INSTRUCTION
Would you quote the material below from its first line through the line containing "c = t.mix(t.mr(st, .3, .7), (.93, .61, .23), (.84, .52, .16))", exactly and with both ends included?

DATA EXTRACT
· · · ·

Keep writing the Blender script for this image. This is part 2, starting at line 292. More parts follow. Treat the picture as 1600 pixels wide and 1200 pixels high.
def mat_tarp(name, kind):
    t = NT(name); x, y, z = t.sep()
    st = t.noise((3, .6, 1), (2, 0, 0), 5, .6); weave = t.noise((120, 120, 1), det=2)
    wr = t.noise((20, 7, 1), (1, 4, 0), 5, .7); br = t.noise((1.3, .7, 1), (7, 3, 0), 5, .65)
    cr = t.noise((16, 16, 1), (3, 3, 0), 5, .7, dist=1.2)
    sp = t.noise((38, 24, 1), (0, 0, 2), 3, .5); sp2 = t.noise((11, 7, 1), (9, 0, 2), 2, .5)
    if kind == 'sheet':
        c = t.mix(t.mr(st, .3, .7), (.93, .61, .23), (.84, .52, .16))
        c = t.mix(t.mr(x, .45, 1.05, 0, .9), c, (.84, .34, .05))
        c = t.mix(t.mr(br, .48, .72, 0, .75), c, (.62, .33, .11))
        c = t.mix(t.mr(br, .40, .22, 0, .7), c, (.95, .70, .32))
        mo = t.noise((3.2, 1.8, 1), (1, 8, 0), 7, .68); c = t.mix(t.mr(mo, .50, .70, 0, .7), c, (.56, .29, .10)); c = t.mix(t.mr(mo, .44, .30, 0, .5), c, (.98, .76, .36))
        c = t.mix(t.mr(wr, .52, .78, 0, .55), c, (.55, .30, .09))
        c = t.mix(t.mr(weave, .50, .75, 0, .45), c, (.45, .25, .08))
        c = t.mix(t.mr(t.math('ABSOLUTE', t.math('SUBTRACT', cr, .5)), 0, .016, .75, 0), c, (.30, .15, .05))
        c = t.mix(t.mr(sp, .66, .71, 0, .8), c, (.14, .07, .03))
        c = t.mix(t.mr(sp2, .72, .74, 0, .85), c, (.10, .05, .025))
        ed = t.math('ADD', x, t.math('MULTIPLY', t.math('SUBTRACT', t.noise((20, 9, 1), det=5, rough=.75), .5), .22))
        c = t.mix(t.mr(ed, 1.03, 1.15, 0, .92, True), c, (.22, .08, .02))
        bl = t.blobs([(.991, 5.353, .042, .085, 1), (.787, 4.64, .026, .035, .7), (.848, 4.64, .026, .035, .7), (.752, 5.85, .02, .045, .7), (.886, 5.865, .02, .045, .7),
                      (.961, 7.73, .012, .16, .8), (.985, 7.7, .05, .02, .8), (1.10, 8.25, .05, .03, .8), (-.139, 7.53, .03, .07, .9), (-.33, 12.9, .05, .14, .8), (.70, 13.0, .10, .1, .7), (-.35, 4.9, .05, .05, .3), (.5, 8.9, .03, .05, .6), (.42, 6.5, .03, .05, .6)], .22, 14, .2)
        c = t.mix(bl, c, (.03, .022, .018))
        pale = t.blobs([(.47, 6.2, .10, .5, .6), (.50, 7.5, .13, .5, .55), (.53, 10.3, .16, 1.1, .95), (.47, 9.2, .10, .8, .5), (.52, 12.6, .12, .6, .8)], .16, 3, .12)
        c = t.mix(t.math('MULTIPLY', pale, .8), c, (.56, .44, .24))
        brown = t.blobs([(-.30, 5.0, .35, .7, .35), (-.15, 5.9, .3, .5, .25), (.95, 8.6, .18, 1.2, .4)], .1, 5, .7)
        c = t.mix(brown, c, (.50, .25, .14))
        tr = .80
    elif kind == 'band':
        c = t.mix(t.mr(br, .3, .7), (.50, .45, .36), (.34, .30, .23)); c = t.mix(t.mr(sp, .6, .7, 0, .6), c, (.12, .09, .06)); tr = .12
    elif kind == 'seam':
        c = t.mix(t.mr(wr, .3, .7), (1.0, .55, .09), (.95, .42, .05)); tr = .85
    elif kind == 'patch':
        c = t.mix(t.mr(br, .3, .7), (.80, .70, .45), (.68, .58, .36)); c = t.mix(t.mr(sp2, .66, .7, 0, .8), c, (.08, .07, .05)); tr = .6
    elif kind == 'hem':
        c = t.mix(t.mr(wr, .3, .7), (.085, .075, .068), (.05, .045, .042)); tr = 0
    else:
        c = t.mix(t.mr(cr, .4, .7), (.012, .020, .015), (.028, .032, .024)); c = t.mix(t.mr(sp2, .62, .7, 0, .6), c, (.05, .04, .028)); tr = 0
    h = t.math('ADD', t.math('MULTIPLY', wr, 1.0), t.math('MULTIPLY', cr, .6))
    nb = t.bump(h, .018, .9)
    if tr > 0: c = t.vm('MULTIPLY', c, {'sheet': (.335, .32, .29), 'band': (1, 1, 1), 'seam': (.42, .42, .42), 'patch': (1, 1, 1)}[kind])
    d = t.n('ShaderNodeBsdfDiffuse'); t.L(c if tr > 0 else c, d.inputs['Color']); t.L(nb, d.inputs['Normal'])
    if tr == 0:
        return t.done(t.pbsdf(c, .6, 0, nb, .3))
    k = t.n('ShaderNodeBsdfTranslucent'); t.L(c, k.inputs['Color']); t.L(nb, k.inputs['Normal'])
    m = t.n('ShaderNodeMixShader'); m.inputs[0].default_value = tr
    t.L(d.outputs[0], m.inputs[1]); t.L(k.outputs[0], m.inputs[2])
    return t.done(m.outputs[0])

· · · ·

TASK OUTPUT
Keep writing the Blender script for this image. This is part 2, starting at line 292. More parts follow. Treat the picture as 1600 pixels wide and 1200 pixels high.
def mat_tarp(name, kind):
    t = NT(name); x, y, z = t.sep()
    st = t.noise((3, .6, 1), (2, 0, 0), 5, .6); weave = t.noise((120, 120, 1), det=2)
    wr = t.noise((20, 7, 1), (1, 4, 0), 5, .7); br = t.noise((1.3, .7, 1), (7, 3, 0), 5, .65)
    cr = t.noise((16, 16, 1), (3, 3, 0), 5, .7, dist=1.2)
    sp = t.noise((38, 24, 1), (0, 0, 2), 3, .5); sp2 = t.noise((11, 7, 1), (9, 0, 2), 2, .5)
    if kind == 'sheet':
        c = t.mix(t.mr(st, .3, .7), (.93, .61, .23), (.84, .52, .16))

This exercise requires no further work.